Abstract

Investigated sediment cores from the southeastern Black Sea provide a high-resolution record from mid latitudes of the Laschamp geomagnetic polarity excursion. Age constraints are provided by 16 AMS 14C ages, identification of the Campanian Ignimbrite tephra (39.28±0.11ka), and by detailed tuning of sedimentologic parameters of the Black Sea sediments to the oxygen isotope record from the Greenland NGRIP ice core. According to the derived age model, virtual geomagnetic pole (VGP) positions during the Laschamp excursion persisted in Antarctica for an estimated 440yr, making the Laschamp excursion a short-lived event with fully reversed polarity directions. The reversed phase, centred at 41.0ka, is associated with a significant field intensity recovery to 20% of the preceding strong field maximum at ∼50ka.

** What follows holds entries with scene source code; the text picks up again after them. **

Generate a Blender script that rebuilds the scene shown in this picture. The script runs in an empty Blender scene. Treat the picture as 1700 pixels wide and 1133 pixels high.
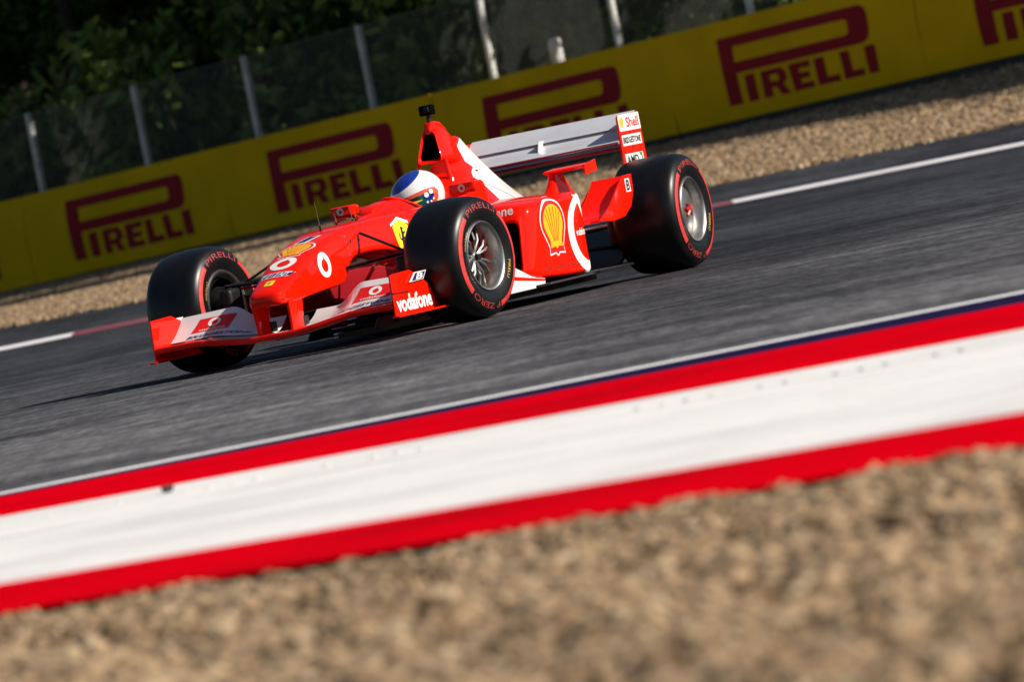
import bpy, bmesh, math, random
import numpy as np
from mathutils import Vector, Matrix, Euler
from mathutils.bvhtree import BVHTree

random.seed(7)
rng = np.random.default_rng(7)
scene = bpy.context.scene
col = scene.collection
R = math.radians
D = bpy.data

# ------------------------------------------------------------------ camera
CAM = Vector((36.2725876, 15.8551, 0.737937635))
YAW, PITCH, ROLL = 3.53186162, -0.022052296, 0.196512083
fwd = Vector((math.cos(YAW) * math.cos(PITCH), math.sin(YAW) * math.cos(PITCH), math.sin(PITCH)))
rgt = fwd.cross(Vector((0, 0, 1))).normalized()
upv = rgt.cross(fwd)
cR = rgt * math.cos(ROLL) - upv * math.sin(ROLL)
cU = rgt * math.sin(ROLL) + upv * math.cos(ROLL)
cam_data = D.cameras.new('camera')
cam = D.objects.new('camera', cam_data)
col.objects.link(cam)
m = Matrix((cR, cU, -fwd)).transposed().to_4x4()
m.translation = CAM
cam.matrix_world = m
cam_data.sensor_width = 36.0
cam_data.lens = 12800.0 / 1700.0 * 36.0
cam_data.clip_start = 0.5
cam_data.clip_end = 2000
cam_data.dof.use_dof = True
cam_data.dof.focus_distance = 38.6
cam_data.dof.aperture_fstop = 6.0
scene.camera = cam

# ------------------------------------------------------------------ world, sun, exposure
SUN_EL, SUN_AZ = R(33), R(94)          # azimuth measured from +x towards +y
world = D.worlds.new('World')
scene.world = world
world.use_nodes = True
wn = world.node_tree
bg = wn.nodes['Background']
sky = wn.nodes.new('ShaderNodeTexSky')
sky.sky_type = 'NISHITA'
sky.sun_disc = False
sky.sun_elevation = SUN_EL
sky.sun_rotation = R(90) - SUN_AZ
sky.altitude = 650
sky.air_density = 1.0
sky.dust_density = 0.6
sky.ozone_density = 1.5
wn.links.new(sky.outputs[0], bg.inputs[0])
bg.inputs[1].default_value = 0.05
sun_data = D.lights.new('sun', 'SUN')
sun_data.energy = 5.0
sun_data.angle = R(0.53)
sun_data.color = (1.0, 0.915, 0.80)
sun = D.objects.new('sun', sun_data)
col.objects.link(sun)
sdir = Vector((math.cos(SUN_AZ) * math.cos(SUN_EL), math.sin(SUN_AZ) * math.cos(SUN_EL), math.sin(SUN_EL)))
sun.rotation_euler = sdir.to_track_quat('Z', 'Y').to_euler()
sun.location = sdir * 60
scene.view_settings.view_transform = 'Standard'
scene.view_settings.look = 'None'
scene.view_settings.exposure = 0.38
scene.view_settings.gamma = 1.0
scene.view_settings.use_curve_mapping = False
scene.render.engine = 'CYCLES'
scene.cycles.max_bounces = 6
scene.cycles.use_denoising = True

# ------------------------------------------------------------------ helpers: materials
MAT = {}


def mat(name, base=(.5, .5, .5), rough=.5, metal=0.0, coat=0.0, spec=0.5, alpha=1.0, bump=None, vary=None, sheen=0.0, trans=0.0, coat_rough=.05):
    """procedural principled material; vary=(scale, amount) mottles the colour, bump=(scale, strength)"""
    if name in MAT:
        return MAT[name]
    mt = D.materials.new(name)
    mt.use_nodes = True
    nt = mt.node_tree
    b = nt.nodes['Principled BSDF']
    b.inputs['Base Color'].default_value = (*base, 1)
    b.inputs['Roughness'].default_value = rough
    b.inputs['Metallic'].default_value = metal
    b.inputs['Coat Weight'].default_value = coat
    b.inputs['Coat Roughness'].default_value = coat_rough
    b.inputs['Specular IOR Level'].default_value = spec
    b.inputs['Alpha'].default_value = alpha
    b.inputs['Transmission Weight'].default_value = trans
    tc = nt.nodes.new('ShaderNodeTexCoord')
    if vary:
        nz = nt.nodes.new('ShaderNodeTexNoise')
        nz.inputs['Scale'].default_value = vary[0]
        nz.inputs['Detail'].default_value = 6
        nt.links.new(tc.outputs['Object'], nz.inputs['Vector'])
        rp = nt.nodes.new('ShaderNodeValToRGB')
        a = vary[1]
        rp.color_ramp.elements[0].position = .3
        rp.color_ramp.elements[1].position = .7
        rp.color_ramp.elements[0].color = (*[c * (1 - a) for c in base], 1)
        rp.color_ramp.elements[1].color = (*[min(1, c * (1 + a)) for c in base], 1)
        nt.links.new(nz.outputs['Fac'], rp.inputs[0])
        nt.links.new(rp.outputs[0], b.inputs['Base Color'])
    if bump:
        nb = nt.nodes.new('ShaderNodeTexNoise')
        nb.inputs['Scale'].default_value = bump[0]
        nb.inputs['Detail'].default_value = 4
        nt.links.new(tc.outputs['Object'], nb.inputs['Vector'])
        bp = nt.nodes.new('ShaderNodeBump')
        bp.inputs['Strength'].default_value = bump[1]
        bp.inputs['Distance'].default_value = .01
        nt.links.new(nb.outputs['Fac'], bp.inputs['Height'])
        nt.links.new(bp.outputs[0], b.inputs['Normal'])
    MAT[name] = mt
    return mt


RED = mat('red_paint', (.86, .0085, .0003), .42, coat=.5, spec=.02, vary=(3, .06), coat_rough=.02)
WHITE = mat('white_paint', (.80, .79, .77), .35, coat=.8, vary=(6, .04))
DECALW = mat('white_decal', (.82, .81, .79), .4)
CARBON = mat('black_carbon', (.008, .008, .009), .5, spec=.3, vary=(90, .4))
BLACK = mat('matt_black', (.008, .008, .009), .7)
DARKRED = mat('deep_and_shaded_red', (.26, .006, .012), .35, coat=.8)  # for deep red parts, and for the shade painted on the keel
RUBBER = mat('tyre_rubber', (.0055, .0055, .0062), .36, spec=.32, vary=(14, .35))
RIMM = mat('rim_metal', (.50, .49, .475), .38, metal=1.0, vary=(25, .15))
SPOKE = mat('spoke_metal', (.24, .235, .23), .48, metal=.9)
RIMD = mat('dark_rim_metal', (.13, .13, .13), .4, metal=1.0)
STRIPE = mat('red_tyre_marking', (.58, .03, .025), .6, vary=(40, .25))
STRIPE2 = mat('worn_red_tyre_marking', (.34, .025, .022), .7, vary=(60, .6))
YMARK = mat('yellow_tyre_marking', (.65, .38, .03), .6)
YELLOW = mat('shell_yellow', (.86, .46, .01), .4)
FYEL = mat('badge_yellow', (.85, .72, .02), .4)
DRED = mat('decal_red', (.70, .01, .008), .4)
NAVY = mat('decal_navy', (.01, .015, .14), .4)
INK = mat('decal_black', (.01, .01, .01), .4)
GREEN = mat('decal_green', (.01, .22, .06), .4)
GLASS = mat('tinted_windscreen', (.02, .012, .012), .12, spec=.6)
STEEL = mat('steel', (.35, .34, .33), .35, metal=1.0)
ANT = mat('antenna_brass', (.35, .28, .14), .4, metal=.8)


# ------------------------------------------------------------------ helpers: meshes
def mesh_obj(name, verts, faces, mats, parent=None, smooth=True, angle=40, mi=None):
    me = D.meshes.new(name)
    me.from_pydata([tuple(v) for v in verts], [], [tuple(f) for f in faces])
    me.validate()
    bm = bmesh.new()
    bm.from_mesh(me)
    bmesh.ops.recalc_face_normals(bm, faces=bm.faces)
    bm.to_mesh(me)
    bm.free()
    for mt in (mats if isinstance(mats, (list, tuple)) else [mats]):
        me.materials.append(mt)
    if mi is not None:
        me.polygons.foreach_set('material_index', mi)
    if smooth:
        me.polygons.foreach_set('use_smooth', [True] * len(me.polygons))
        me.set_sharp_from_angle(angle=R(angle))
    o = D.objects.new(name, me)
    col.objects.link(o)
    o.parent = parent
    return o


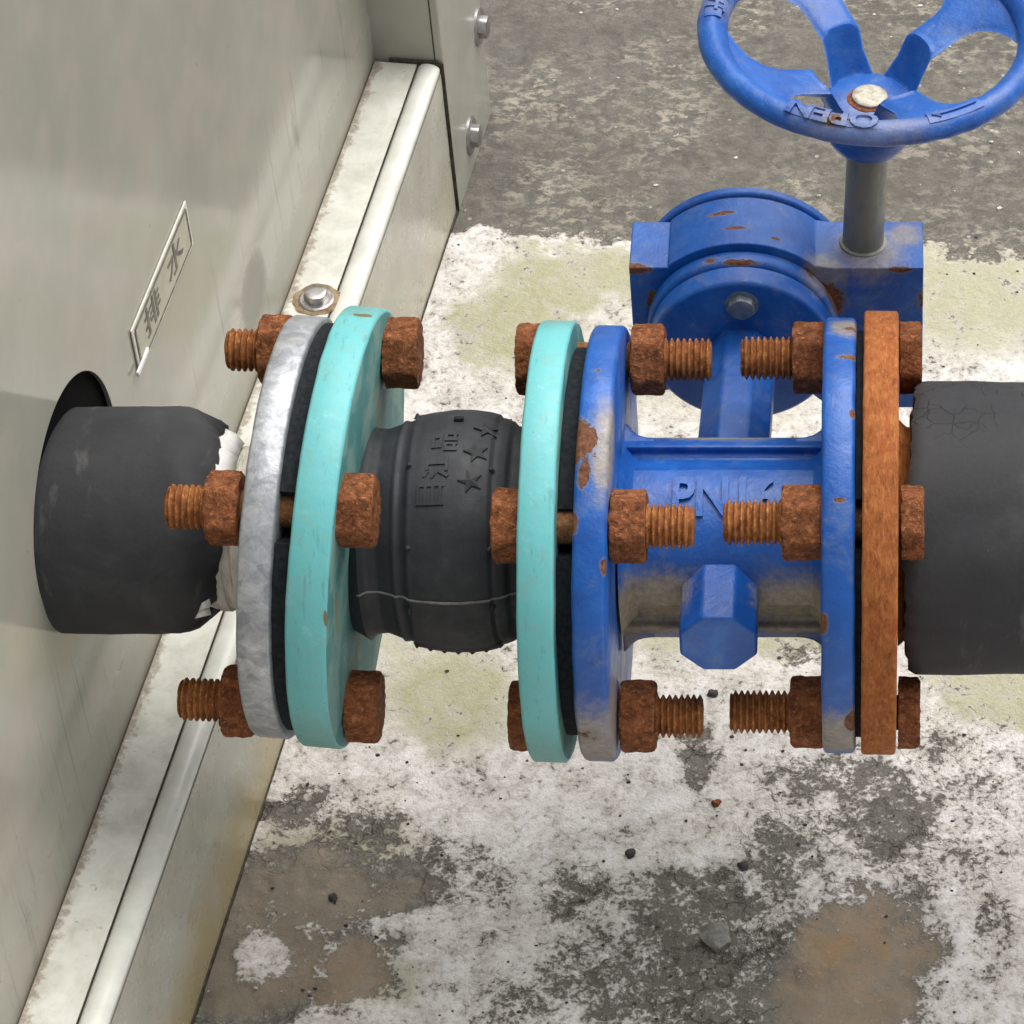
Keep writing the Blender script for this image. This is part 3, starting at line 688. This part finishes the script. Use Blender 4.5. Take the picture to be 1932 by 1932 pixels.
# left pipe: foam sleeve, cream neck, galvanised flange
lp = thing('insulated_pipe', 'black foam-covered pipe leaving the cabinet hole, ending in a galvanised grey flange', 'pipe', (0, 0, 0))
def foam(name, mat, parent, x0, x1, R, thick, ucen, end_fn, roll=0.0, nx=44, n=180, wob=4):
    rings = []
    xs = np.linspace(0, 1, nx)
    for t in xs:
        ring = []
        for i in range(n):
            th = 2*PI*i/n; x, r = end_fn(t, th, x0, x1, R)
            q = Vector((x*.006, math.cos(th)*1.5, math.sin(th)*1.5)); r += wob*noise.noise(q)+.35*wob*noise.noise(q*4)
            ring.append((x, r*math.sin(th), r*math.cos(th)))     # th=0 faces the camera side (w), th=90 up
        rings.append(ring)
    for t in xs[::-1][:14]:
        ring = []
        for i in range(n):
            th = 2*PI*i/n; x, r = end_fn(t, th, x0, x1, R)
            ring.append((x, (r-thick)*math.sin(th), (r-thick)*math.cos(th)))
        rings.append(ring)
    b = MB(); b.rings([[V3(x, u, w_) for x, u, w_ in r] for r in rings], False, False)
    o = MB(); o.add(b.v, b.f, Matrix.Translation(V3(0, ucen, 0)) @ ROLL(roll))
    return o.build(name, mat, parent, sharp=50)
def left_end(t, th, x0, x1, R):
    # th: 0 towards camera, 90 image-up, 270 image-down
    up = math.sin(th)
    end = x1+4-10*max(0, up)+14*math.cos(th)-20*max(0, -up)**2+6*noise.noise(Vector((math.cos(th)*2.5, up*2.5, 1)))+5*noise.noise(Vector((math.cos(th)*9, up*9, 1)))
    tt = t**.72; x = x0+(end-x0)*tt
    s_ = max(0, (x-(end-75))/75)
    r = R-34*s_**2.2-(16*max(0, -up)*s_)
    fold = max(0, (x-(end-120))/120)
    r += fold*7*math.sin(th*7+x*.05)+fold*5*noise.noise(Vector((th*3, x*.02, 5)))
    return x, r
foam('foam_sleeve', M['foam'], lp, -2200, -1222, 215, 30, 3, left_end, .8)
b = MB(); b.lathe([(-1700, 150), (-1232, 150), (-1228, 154), (-1210, 155), (-1206, 150), (-1194, 150), (-1188, 157), (-1168, 158), (-1162, 152), (-1120, 154)], 120, rf=lambda x, r, th: r+1.2*noise.noise(Vector((x*.02, math.cos(th)*2, math.sin(th)*2))))
o = MB().add(b.v, b.f, Matrix.Translation(V3(0, 6, 0))); o.build('pipe_neck', M['pipe'], lp)
# torn white wrap around the sleeve's end
b = MB(); A = []; B_ = []; n = 46
for i in range(n+1):
    a = rad(2+80*i/n); jag = (18*abs(noise.noise(Vector((i*.9, 2, 0))))+34*(i in (17, 31))+16*(i in (16, 18, 30, 32)))
    for lst, x, r in ((A, -1214-jag*.8-10*max(0, 1-i/10), 194), (B_, -1186, 166)):
        lst.append((x, r*math.sin(a), r*math.cos(a)))
mid_ = [((p[0]*.45+q[0]*.55), (p[1]*.5+q[1]*.5)*1.03, (p[2]*.5+q[2]*.5)*1.03) for p, q in zip(A, B_)]
vv = [V3(x, u+1, w_) for x, u, w_ in A+mid_+B_]; ff = []
for r_ in range(2):
    for i in range(n): o_ = r_*(n+1); ff.append((o_+i, o_+i+1, o_+n+2+i, o_+n+1+i))
b.add(vv, ff); o = b.build('torn_wrap', M['wrap'], lp, fix=False)
sm = o.modifiers.new('thickness', 'SOLIDIFY'); sm.thickness = 3*S
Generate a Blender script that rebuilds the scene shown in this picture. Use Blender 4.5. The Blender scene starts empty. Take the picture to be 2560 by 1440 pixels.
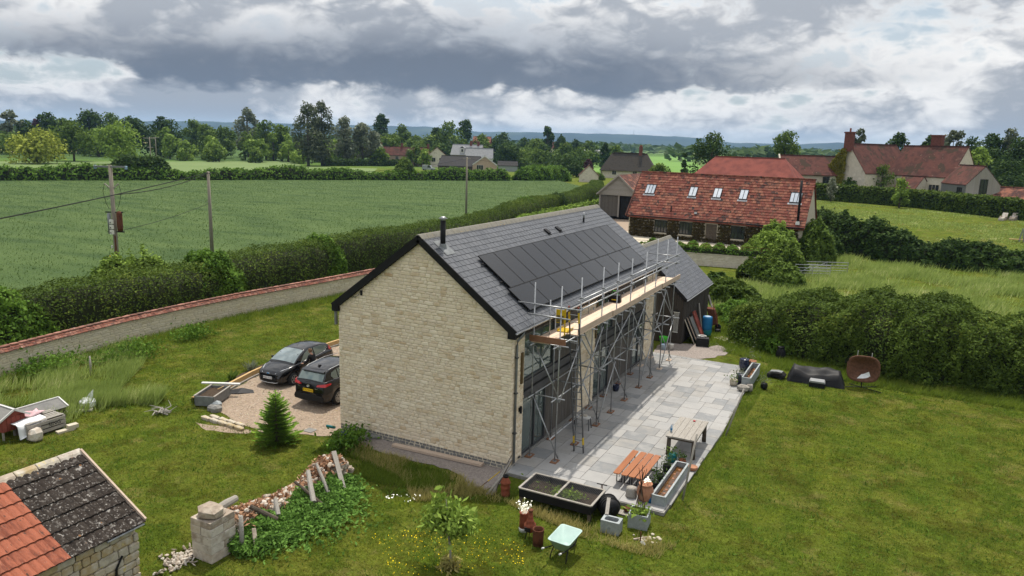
import bpy, math, random
import numpy as np
from mathutils import Vector, Matrix, Euler

# ------------------------------------------------------------------ scene, camera, sky, sun
sc = bpy.context.scene
COL = sc.collection
random.seed(7)
RS = np.random.RandomState(7)
R = math.radians

cam_d = bpy.data.cameras.new('camera')
cam = bpy.data.objects.new('camera', cam_d)
COL.objects.link(cam)
cam_d.sensor_width = 36.0
cam_d.lens = 26.095
cam_d.clip_start = 0.5
cam_d.clip_end = 30000
CR = Vector((0.88823, 0.45854, 0.02800))
CU = Vector((-0.11273, 0.15849, 0.98090))
CF = Vector((-0.44535, 0.87443, -0.19247))
CP = Vector((11.1805, -22.0777, 11.3905))
cam.matrix_world = Matrix(((CR.x, CU.x, -CF.x, CP.x), (CR.y, CU.y, -CF.y, CP.y), (CR.z, CU.z, -CF.z, CP.z), (0, 0, 0, 1)))
sc.camera = cam

sc.view_settings.view_transform = 'Standard'
sc.view_settings.look = 'None'
sc.view_settings.exposure = 0.28
sc.view_settings.gamma = 1.0
sc.cycles.use_denoising = True
sc.cycles.max_bounces = 5
sc.cycles.diffuse_bounces = 3
sc.cycles.glossy_bounces = 3
sc.cycles.transmission_bounces = 3
sc.cycles.volume_bounces = 0
sc.cycles.caustics_reflective = False
sc.cycles.caustics_refractive = False

SUN_POS = Vector((-0.16, 0.43, 1.0)).normalized()
sun_d = bpy.data.lights.new('sun', 'SUN')
sun_d.energy = 3.9
sun_d.angle = R(0.9)
sun_d.color = (1.0, 0.93, 0.82)
sun = bpy.data.objects.new('sun', sun_d)
COL.objects.link(sun)
sun.rotation_euler = (-SUN_POS).to_track_quat('-Z', 'Y').to_euler()


class NG:
    """tiny node-graph writer"""
    def __init__(s, tree):
        s.t = tree
        s.n = tree.nodes
        s.l = tree.links

    def new(s, kind, **kw):
        n = s.n.new('ShaderNode' + kind)
        for k, v in kw.items():
            setattr(n, k, v)
        return n

    def put(s, sock, v):
        if v is None:
            return
        if isinstance(v, bpy.types.NodeSocket):
            s.l.new(v, sock)
        else:
            if hasattr(sock, 'default_value'):
                try:
                    sock.default_value = v
                except TypeError:
                    sock.default_value = tuple(v) + (1,)
                except ValueError:
                    sock.default_value = tuple(v) + (1,)

    def math(s, op, a, b=None, c=None, clamp=False):
        n = s.new('Math', operation=op, use_clamp=clamp)
        s.put(n.inputs[0], a)
        s.put(n.inputs[1], b)
        s.put(n.inputs[2], c)
        return n.outputs[0]

    def vmath(s, op, a, b=None):
        n = s.new('VectorMath', operation=op)
        s.put(n.inputs[0], a)
        s.put(n.inputs[1], b)
        return n.outputs['Value'] if op in ('DOT_PRODUCT', 'LENGTH') else n.outputs[0]

    def noise(s, vec, scale, detail=4, rough=.55, dist=0.0):
        n = s.new('TexNoise')
        s.put(n.inputs['Vector'], vec)
        n.inputs['Scale'].default_value = scale
        n.inputs['Detail'].default_value = detail
        n.inputs['Roughness'].default_value = rough
        n.inputs['Distortion'].default_value = dist
        return n.outputs['Fac']

    def ramp(s, fac, stops, mode='LINEAR'):
        n = s.new('ValToRGB')
        cr = n.color_ramp
        cr.interpolation = mode
        while len(cr.elements) > 1:
            cr.elements.remove(cr.elements[0])
        for i, (p, c) in enumerate(stops):
            e = cr.elements[0] if i == 0 else cr.elements.new(p)
            e.position = p
            e.color = (c, c, c, 1) if isinstance(c, (int, float)) else tuple(c)[:3] + (1,)
        s.put(n.inputs[0], fac)
        return n.outputs[0]

    def mix(s, f, a, b, mode='MIX'):
        n = s.new('Mix', data_type='RGBA', blend_type=mode)
        s.put(n.inputs[0], f)
        s.put(n.inputs[6], a)
        s.put(n.inputs[7], b)
        return n.outputs[2]

    def mapr(s, v, a, b, c=0.0, d=1.0, smooth=True):
        n = s.new('MapRange', interpolation_type='SMOOTHSTEP' if smooth else 'LINEAR')
        s.put(n.inputs[0], v)
        n.inputs[1].default_value = a
        n.inputs[2].default_value = b
        n.inputs[3].default_value = c
        n.inputs[4].default_value = d
        return n.outputs[0]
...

Recorded field reversals of the Laschamp excursion, lasting only an estimated ∼250yr, are characterized by low relative paleointensities (5% relative to 50ka). The central, fully reversed phase of the Laschamp excursion is bracketed by VGP excursions to the Sargasso Sea (∼41.9ka) and to the Labrador Sea (∼39.6ka). Paleomagnetic results from the Black Sea are in excellent agreement with VGP data from the French type locality which facilitates the chronological ordering of the non-superposed lavas that crop out at Laschamp–Olby. In addition, VGPs between 34 and 35ka reach low northerly to equatorial latitudes during a clockwise loop, inferred to be the Mono lake excursion.